Raoul Wallenberg executed in Soviet prison, diaries reveal

Raoul Wallenberg WIKI COMMONS PHOTO

Raoul Wallenberg, the Swedish diplomat who saved thousands of Hungarian Jews from the Nazi gas chambers, was executed in a Soviet prison, according to a KGB head’s diaries.

The diaries of Ivan A. Serov, who ran the former Russian secret police and intelligence agency from 1954 to 1958, were discovered inside the walls of his second home in northwestern Moscow, which his granddaughter is now renovating.
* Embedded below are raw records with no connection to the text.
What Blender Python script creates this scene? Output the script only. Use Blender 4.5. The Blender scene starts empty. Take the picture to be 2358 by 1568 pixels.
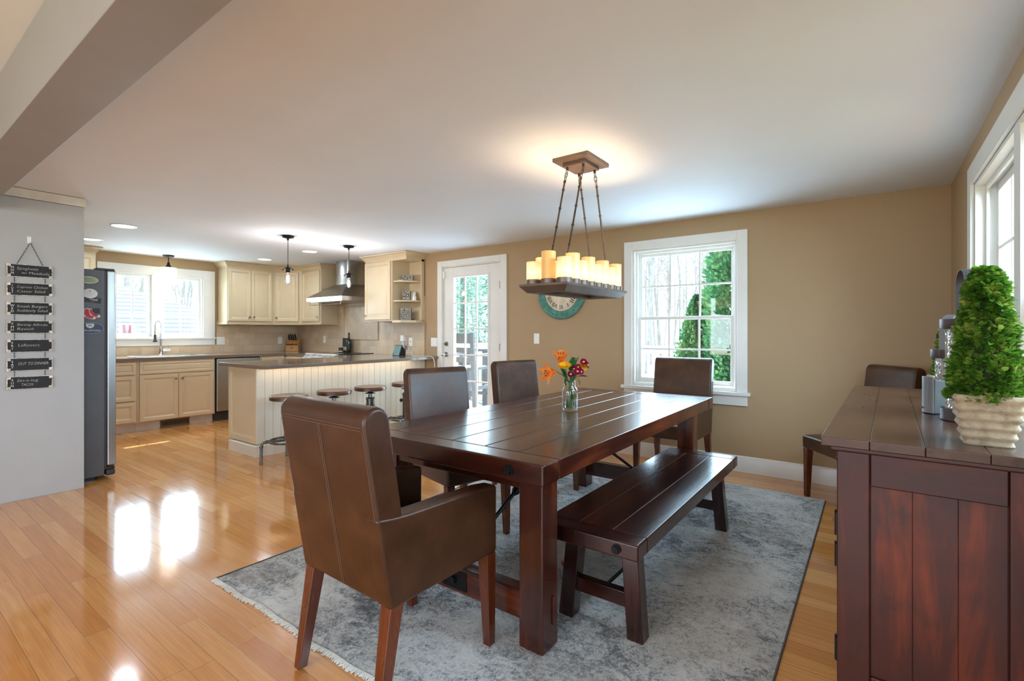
import bpy, bmesh, math, random
from mathutils import Vector, Matrix

# ------------------------------------------------------------------ camera, world, sun, large lights
S = bpy.context.scene
COL = S.collection
RND = random.Random(11)
PI = math.pi
YAW = 0.633553                       # the back wall's normal lies this far to the right of the view
CAM_H = 1.230
cam_data = bpy.data.cameras.new('camera')
cam_data.sensor_width = 36.0
cam_data.sensor_fit = 'HORIZONTAL'
cam_data.lens = 1135.0 / 2358.0 * 36.0
cam_data.shift_y = -(784.0 - 764.46) / 2358.0
cam_data.clip_start = 0.02
cam_data.clip_end = 300
cam = bpy.data.objects.new('camera', cam_data)
COL.objects.link(cam)
cam.location = (0, 0, CAM_H)
cam.rotation_euler = (PI / 2, 0, YAW)
S.camera = cam

S.view_settings.view_transform = 'Standard'
S.view_settings.look = 'None'
S.view_settings.gamma = 1.0
S.view_settings.use_curve_mapping = False
S.view_settings.exposure = 0.62
S.cycles.use_denoising = True
S.cycles.max_bounces = 8
S.cycles.diffuse_bounces = 5
S.cycles.glossy_bounces = 4
S.cycles.transmission_bounces = 8
S.cycles.transparent_max_bounces = 16
S.cycles.caustics_reflective = False
S.cycles.caustics_refractive = False
S.cycles.sample_clamp_indirect = 6.0

W = bpy.data.worlds.new('sky')
S.world = W
W.use_nodes = True
bg = W.node_tree.nodes['Background']
bg.inputs['Color'].default_value = (0.60, 0.80, 1.0, 1)
bg.inputs['Strength'].default_value = 4.6

def lamp(name, kind, loc, energy, color=(1, 1, 1), direction=None, **kw):
    d = bpy.data.lights.new(name, kind)
    d.energy = energy
    d.color = color
    for k, v in kw.items():
        setattr(d, k, v)
    o = bpy.data.objects.new(name, d)
    COL.objects.link(o)
    o.location = loc
    if direction is not None:
        o.rotation_euler = Vector(direction).to_track_quat('-Z', 'Y').to_euler()
    return o

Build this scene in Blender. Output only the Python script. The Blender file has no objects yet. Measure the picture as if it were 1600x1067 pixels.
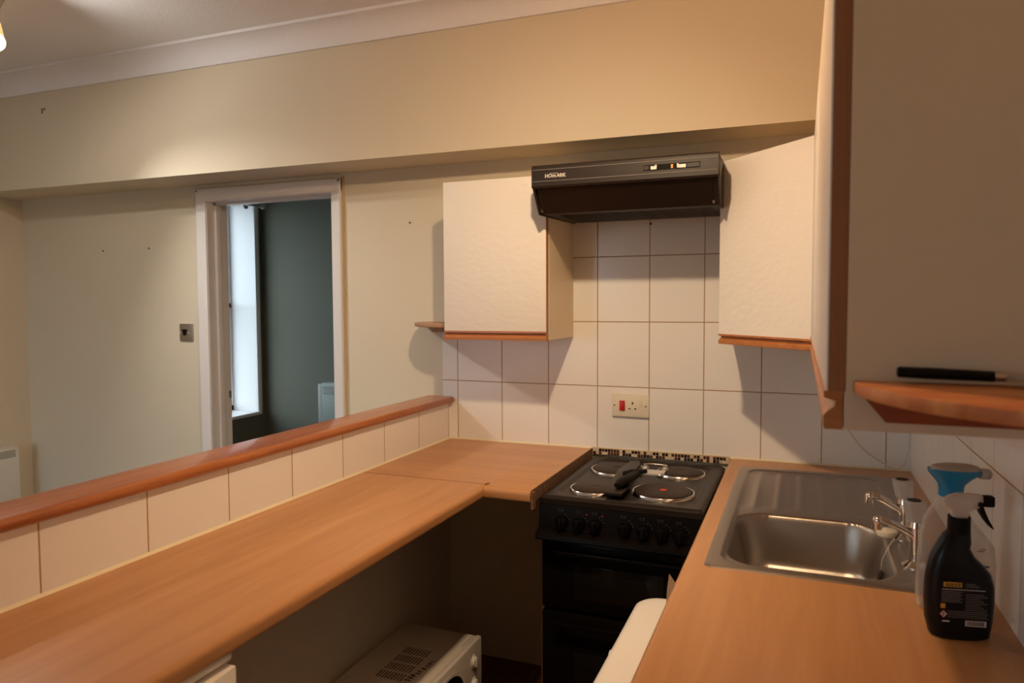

Discovered four years ago, the diaries were published this summer, the New York Times reported Sunday.

“I have no doubts that Wallenberg was liquidated in 1947,” Serov wrote.
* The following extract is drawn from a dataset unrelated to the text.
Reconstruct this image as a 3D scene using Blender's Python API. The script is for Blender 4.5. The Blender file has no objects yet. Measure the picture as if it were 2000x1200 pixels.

The diaries contains references to several previously unknown documents referring to Wallenberg, including one recording the cremation of his body. They were published under the title “Notes From a Suitcase: Secret Diaries of the First KGB. Chairman, Found Over 25 Years After His Death,” which went for sale in Russia in June.

Serov died of a heart attack in 1990 at age 84. He is thought to have hidden the diaries around 1971.

A 1991 joint Russian-Swedish effort to discover what happened to Wallenberg, which included archival research and interviews with retired state security employees, yielded no definitive conclusion when it ended in 2000. The investigation found that documents had been destroyed or altered to eliminate all traces of him.

Wallenberg was posted to Nazi-occupied Hungary during World War II, where he issued protective passports to Jews in the final months of the Holocaust. He disappeared in 1945 after being seen surrounded by Soviet officers in Budapest. The Soviets later claimed Wallenberg had died of heart failure in prison.

The diplomat’s parents both reportedly committed suicide in 1979 in despair over his disappearance. In November 2015, Wallenberg family members asked Swedish authorities to declare him dead.